Both the retail and healthcare verticals have finally realized that the consumer grade smart phone
“just does not cut it”.

So what is needed for a purpose-built enterprise smart mobile device?

a.Processing Power
Hexa core 64 bit processor versus a Quad Core 32 bit traditionaly processor found in smart phones. This provides the processing power to handle real time video applications.

b.Wireless Requirements
802.11ac, 2x 2 MIMO, PMKID caching, 802.11r, OKC. FIPS 140-2 Level 1. This will ensure fast roams with enhanced security supplicants without dropping connections. FIPS 140-2 Level 1 is required for the VA use model.

c. Design for Durability
While having Gorilla Glass on the smart device is important there are other factors that will ensure that the smart device survives harsh working environments. Can the device meet the drop specifications to MIL-STD 810G and provide conformance to IP65 per IEC.? How many smart phones can survive being sterilized in cleaning solutions immersed for up to 30 minutes? How many smart phones can be bounced off of concrete at 6 feet multiple times at all angles and still work? This is the real day to day environment of both retail and healthcare.

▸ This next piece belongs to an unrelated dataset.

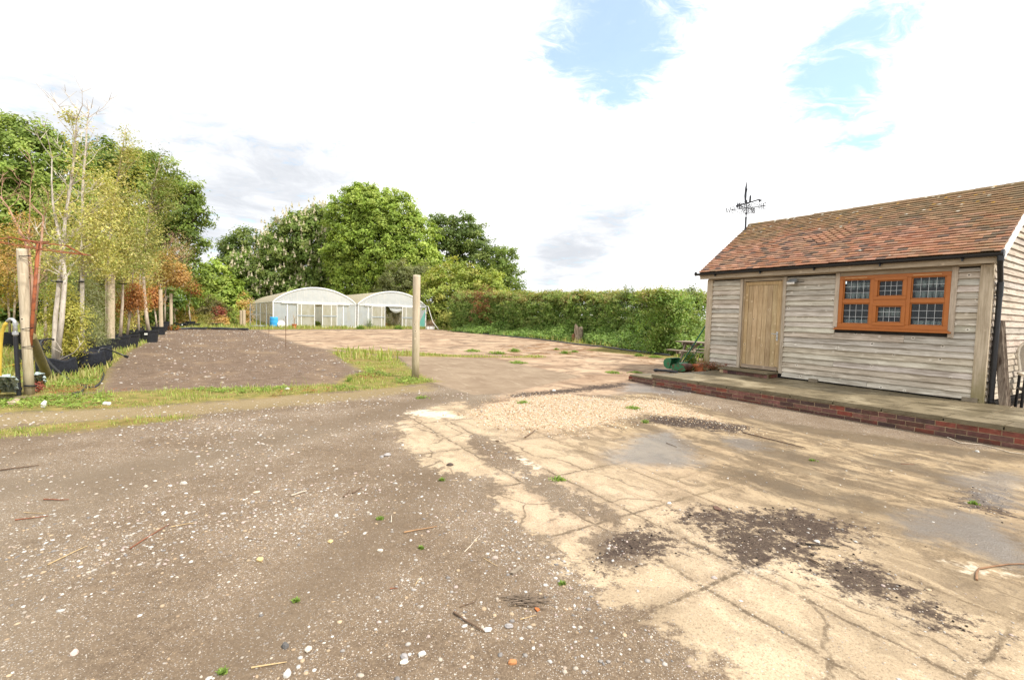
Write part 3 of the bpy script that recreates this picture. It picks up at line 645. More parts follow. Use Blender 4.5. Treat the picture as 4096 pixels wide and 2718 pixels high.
    sl = MB(); sl.box(x0 - 0.05, x1 + 0.05, -0.105, -0.0505, 1.372, 1.405); sl.box(x0 - 0.02, x1 + 0.02, -0.085, 0.04, 1.4055, 1.4245)
    sl.build('sill', UPVC, win, local=True, bevel=0.006)
    for a, b in ((x0 + 0.10, c1 - 0.10), (c2 + 0.06, x1 - 0.13)):
        MB().box(a, b, -0.066, -0.0505, z1 - 0.052, z1 - 0.036).build('trickle_vent', m_plain('tan_plastic', (0.55, 0.32, 0.14), 0.5), win, local=True, bevel=0.003)
    for a, b in ((3.02, 3.099), (4.851, 4.935)):
        t = MB(); t.col = jit((1, 1, 1), 0.07); t.box(a, b, -0.054, 0.03, 1.425 if a < 4 else 1.30, 2.545)
        t.build('window_trim', W_TRIM, barn, local=True, bevel=0.004)
    MB().box(3.10, 4.85, -0.038, 0.03, 2.477, 2.545).build('window_trim', W_TRIMX, barn, local=True, bevel=0.003)
    # eaves
    MB().box(0.0, BL, -0.02, 0.09, 2.546, 2.68).build('wall_plate', W_TRIMX, barn, local=True, bevel=0.004)
    n = 14
    for i in range(n):
        x = 0.02 + i * (BL - 0.04) / (n - 1); re = MB(); re.col = jit((0.9, 0.85, 0.8), 0.1)
        re.hexa([(x - 0.03, -OH + 0.06, 2.565), (x + 0.03, -OH + 0.06, 2.565), (x + 0.03, 0.1, 2.60), (x - 0.03, 0.1, 2.60), (x - 0.03, -OH + 0.06, 2.66), (x + 0.03, -OH + 0.06, 2.66), (x + 0.03, 0.1, 2.78), (x - 0.03, 0.1, 2.78)])
        re.build('rafter_end', W_TRIMX, barn, local=True)
    for a, b in ((RX0 + 0.0, BL * 0.55), (BL * 0.55 + 0.003, RX1 - 0.02)):
        MB().box(a, b, -OH + 0.030, -OH + 0.056, 2.562, 2.68).build('fascia', W_TRIMX, barn, local=True, bevel=0.003)
    # gutter: open half pipe
    gt = MB(); n = 10; pr = []
    for i in range(n + 1):
        t_ = math.pi * i / n; pr.append((-OH - 0.028 - 0.055 * math.cos(t_), EZ + 0.012 - 0.055 * math.sin(t_)))
    pr2 = [(-OH - 0.028 - 0.050 * math.cos(math.pi * i / n), EZ + 0.012 - 0.050 * math.sin(math.pi * i / n)) for i in range(n, -1, -1)]
    loop = pr + pr2; m_ = len(loop); xa, xb = RX0 - 0.10, RX1 + 0.03
    vs = [(xa, y, z) for y, z in loop] + [(xb, y, z) for y, z in loop]
    gt.add(vs, [(i, (i + 1) % m_, m_ + (i + 1) % m_, m_ + i) for i in range(m_)] + [tuple(range(m_ - 1, -1, -1)), tuple(range(m_, 2 * m_))])
    gt.lathe((xa, -OH - 0.028, EZ + 0.012 - 0.004), [(0.0, 0), (0.056, 0.0), (0.056, 0.012), (0.0, 0.012)], 16, (1, 0, 0))
    gt.lathe((xb, -OH - 0.028, EZ + 0.012 - 0.004), [(0.0, 0), (0.06, 0.0), (0.06, -0.03), (0.0, -0.03)], 16, (1, 0, 0))
    gut = gt.build('gutter', BLACK, barn, local=True)
    for i in range(5):
        x = 0.35 + i * 1.17
        br = MB(); br.box(x - 0.02, x + 0.02, -OH - 0.09, -OH + 0.031, EZ - 0.052, EZ - 0.047); br.box(x - 0.014, x + 0.014, -OH - 0.045, -OH - 0.015, EZ - 0.085, EZ - 0.052)
        br.tube([(x, -OH - 0.028 - 0.058 * math.cos(math.pi * j / 8), EZ + 0.012 - 0.060 * math.sin(math.pi * j / 8)) for j in range(9)], 0.006, 6)
        br.build('gutter_bracket', BLACK, gut, local=True)
    dp = MB(); gx_, gy2 = RX1 - 0.01, -OH - 0.028
    px_, py_ = BL + 0.072, 0.075
    dp.tube([(gx_, gy2, EZ - 0.03), (gx_, gy2, EZ - 0.10), (gx_ - 0.01, gy2 + 0.05, EZ - 0.17), (px_, py_ - 0.02, EZ - 0.42), (px_, py_, EZ - 0.52), (px_, py_, 0.26)], 0.038, 14)
    dp.lathe((gx_, gy2, EZ - 0.115), [(0.044, 0), (0.044, 0.085)], 14, None, True)
    dp.tube([(px_ , py_ - 0.01, EZ - 0.44), (px_, py_, EZ - 0.66)], 0.044, 14)
    dp.tube([(px_, py_, 0.30), (px_, py_, 0.25), (px_ + 0.03, py_ - 0.03, 0.215)], 0.043, 14)
    dpo = dp.build('downpipe', BLACK, barn, local=True, smooth=False)
    for z in (2.02, 0.56):
        c = MB(); c.lathe((px_, py_, z), [(0.045, 0), (0.045, 0.03)], 14, None, True); c.box(BL + 0.0, px_ - 0.03, py_ - 0.03, py_ - 0.005, z + 0.002, z + 0.024); c.build('pipe_clip', BLACK, dpo, local=True)
    # roof tiles
    PAL = [(0.325, 0.155, 0.090), (0.375, 0.188, 0.112), (0.280, 0.145, 0.092), (0.41, 0.230, 0.150), (0.220, 0.135, 0.095), (0.145, 0.100, 0.078), (0.36, 0.195, 0.125), (0.26, 0.160, 0.108), (0.32, 0.19, 0.125)]
    L_ = math.hypot(DEP / 2 + OH + 0.03, (DEP / 2 + OH + 0.03) * math.tan(ANG)); expo = 0.0985; tw = 0.163
    rows = int(L_ / expo)
    def slope(side):
        b = MB(); cs, sn = math.cos(ANG), math.sin(ANG)
        def P(u, t, h): # u along, t up slope, h above
            y = -OH - 0.03 + t * cs - h * sn; z = EZ + 0.02 + t * sn + h * cs
            return (u, y, z) if side < 0 else (u, DEP - y, z)
        for r in range(rows + 1):
            off = (r % 2) * tw / 2; n = int((RX1 - RX0) / tw) + 2
            for i in range(n):
                a = RX0 + i * tw - off; e = a + tw
                a = max(a, RX0); e = min(e, RX1)
                if e - a < 0.03: continue
                g = random.random(); f = (math.sin(a * 2.1 + r * 0.35) + math.sin(a * 0.9 - r * 0.21 + 2)) * 0.5
                pal = PAL[int(min(8, max(0, random.gauss(3.6 + f * 2.2, 2.6))))]
                b.col = jit(pal, 0.13)
                dz = random.uniform(-0.0035, 0.005); dt = random.uniform(-0.007, 0.007); tl = random.uniform(-0.003, 0.003)
                th = 0.017; t0 = r * expo + dt; t1 = min(t0 + 0.20, L_ + 0.02)
                h0, h1 = 0.043 + dz, 0.006
                # the diamond of club tiles
                club = side < 0 and abs((a + e) / 2 - 2.55) / 0.60 + abs(r - 13.2) / 4.6 < 1
                g_ = 0.0012
                if club:
                    b.col = jit(random.choice([(0.36, 0.18, 0.11), (0.31, 0.165, 0.105), (0.39, 0.205, 0.13)]), 0.1)
                    md = (a + e) / 2; hw_ = (e - a) / 2 - g_
                    low = [(a + g_, 0.055), (md - hw_ * 0.72, 0.022), (md - hw_ * 0.3, -0.004), (md, -0.012), (md + hw_ * 0.3, -0.004), (md + hw_ * 0.72, 0.022), (e - g_, 0.055)]
                    pts = [(u_, t0 + q) for u_, q in low] + [(e - g_, t1), (a + g_, t1)]
                    lo_ = []; hi_ = []
                    for u_, t_ in pts:
                        k_ = (t_ - t0) / 0.2; hh = h0 + (h1 - h0) * k_ + 0.004
                        lo_.append(P(u_, t_, hh - th)); hi_.append(P(u_, t_, hh))
                    m2 = len(pts)
                    b.add(lo_ + hi_, [tuple(range(m2 - 1, -1, -1)), tuple(range(m2, 2 * m2))] + [(q, (q + 1) % m2, m2 + (q + 1) % m2, m2 + q) for q in range(m2)])
                else:
                    b.hexa([P(a + g_, t0, h0 - th + tl), P(e - g_, t0, h0 - th - tl), P(e - g_, t1, h1 - th), P(a + g_, t1, h1 - th), P(a + g_, t0, h0 + tl), P(e - g_, t0, h0 - tl), P(e - g_, t1, h1), P(a + g_, t1, h1)])
        # underlay
        b.col = (0.06, 0.05, 0.04)
        b.hexa([P(RX0 + 0.02, 0.02, -0.04), P(RX1 - 0.02, 0.02, -0.04), P(RX1 - 0.02, L_, -0.04), P(RX0 + 0.02, L_, -0.04), P(RX0 + 0.02, 0.02, -0.012), P(RX1 - 0.02, 0.02, -0.012), P(RX1 - 0.02, L_, -0.012), P(RX0 + 0.02, L_, -0.012)])
        return b.build('roof', TILE, barn, local=True)
    rf = slope(-1); slope(1)
    rt = MB(); x = RX0
    while x < RX1 - 0.02:
        e = min(x + 0.43, RX1); rt.col = jit((0.27, 0.165, 0.105), 0.18); n = 10
        vs = []; dz = random.uniform(-0.006, 0.006)
        for xx, rr in ((x + 0.003, 0.128), (e - 0.003, 0.122)):
            for i in range(n + 1):
                t_ = R_(-8) + (math.pi + R_(16)) * i / n; vs.append((xx, DEP / 2 + rr * math.cos(t_), RZ_ - 0.035 + dz + rr * 0.95 * math.sin(t_)))
        rt.add(vs, [(i, i + 1, n + 1 + i + 1, n + 1 + i) for i in range(n)] + [tuple(range(n, -1, -1)), tuple(range(n + 1, 2 * n + 2))])
        x = e
    rt.build('ridge', TILE, rf, local=True)
    # barge boards
    for xx, s_ in ((RX1 - 0.012, 1), (RX0 - 0.010, -1)):
        bb = MB(); cs, sn = math.cos(ANG), math.sin(ANG)
        for side in (-1, 1):
            def Q(t, h, x_):
                y = -OH - 0.03 + t * cs - h * sn; z = EZ + 0.02 + t * sn + h * cs
                return (x_, y if side < 0 else DEP - y, z)
            bb.hexa([Q(0.0, -0.15, xx), Q(0.0, -0.15, xx + 0.022), Q(L_ + (-0.11), -0.15, xx + 0.022), Q(L_ - 0.11, -0.15, xx), Q(0, -0.008, xx), Q(0, -0.008, xx + 0.022), Q(L_ - 0.005, -0.008, xx + 0.022), Q(L_ - 0.005, -0.008, xx)])
        bb.build('bargeboard', WHITE, barn, local=True)
        so = MB()
        for side in (-1, 1):
            q = [(xx + 0.03 if s_ > 0 else xx - 0.01)]
            def Q2(t, h, x_):
                y = -OH - 0.03 + t * cs - h * sn; z = EZ + 0.02 + t * sn + h * cs
                return (x_, y if side < 0 else DEP - y, z)
            x_a, x_b = (BL, xx - 0.001) if s_ > 0 else (xx + 0.0225, 0.0)
            so.hexa([Q2(0.03, -0.135, x_a), Q2(0.03, -0.135, x_b), Q2(L_ - 0.1, -0.135, x_b), Q2(L_ - 0.1, -0.135, x_a), Q2(0.03, -0.12, x_a), Q2(0.03, -0.12, x_b), Q2(L_ - 0.1, -0.12, x_b), Q2(L_ - 0.1, -0.12, x_a)])
        so.build('soffit', WHITE, barn, local=True)
    # plinth and the stone pads it stands on
    MB().box(0.1, BL - 0.1, 0.03, 0.12, 0.0, 0.26).build('plinth', m_plain('plinth_gap_shade', (0.05, 0.045, 0.035), 0.9), barn, local=True)  # near-black: shade of the gap under the boards is put into its colour
    pd = m_plain('old_oak_block', (0.20, 0.165, 0.12), 0.9)
    for x0_, x1_ in ((2.62, 2.80), (BL - 0.26, BL - 0.06)):
        MB().box(x0_, x1_, -0.085, 0.02, 0.21, 0.285).build('stone_pad', pd, barn, local=True, bevel=0.006)
build_barn()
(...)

d. Risk Mitigation for the Operating System
One of the challenges of using a consumer grade device is that you have no control of the operating system. The two types of OS smart phones today push out upgrades. Each OS upgrade should be vetted out for security and other factors before they are pushed out the mobile devices.

e. Battery Management
All mobile devices are using Lithium Ion Batteries. This is the technology available today. Using Wi-Fi as a communications medium tends to drain the battery life as compared to the LTE connection. At a minimum a smart enterprise mobile device should have a 4300 mAh battery which will provide 14 hours of power without a re-charge even on Wi-Fi. Most current generation smart phones now have integrated batteries into the phone itself. Hot Swap Batteries are a requirement for a smart enterprise device. This allows the user when they seen battery usage becoming low to simply hit a button and save the application session. You then can pull out the battery, swap for a fresh one and continue on to same application session without interruption.

In Summation:
While the consumer market has totally embraced the smart phone; the design of the devices and business model do not meet the enterprise requirements. Over the past few years organizations through a lot of pain and money spent have realized this.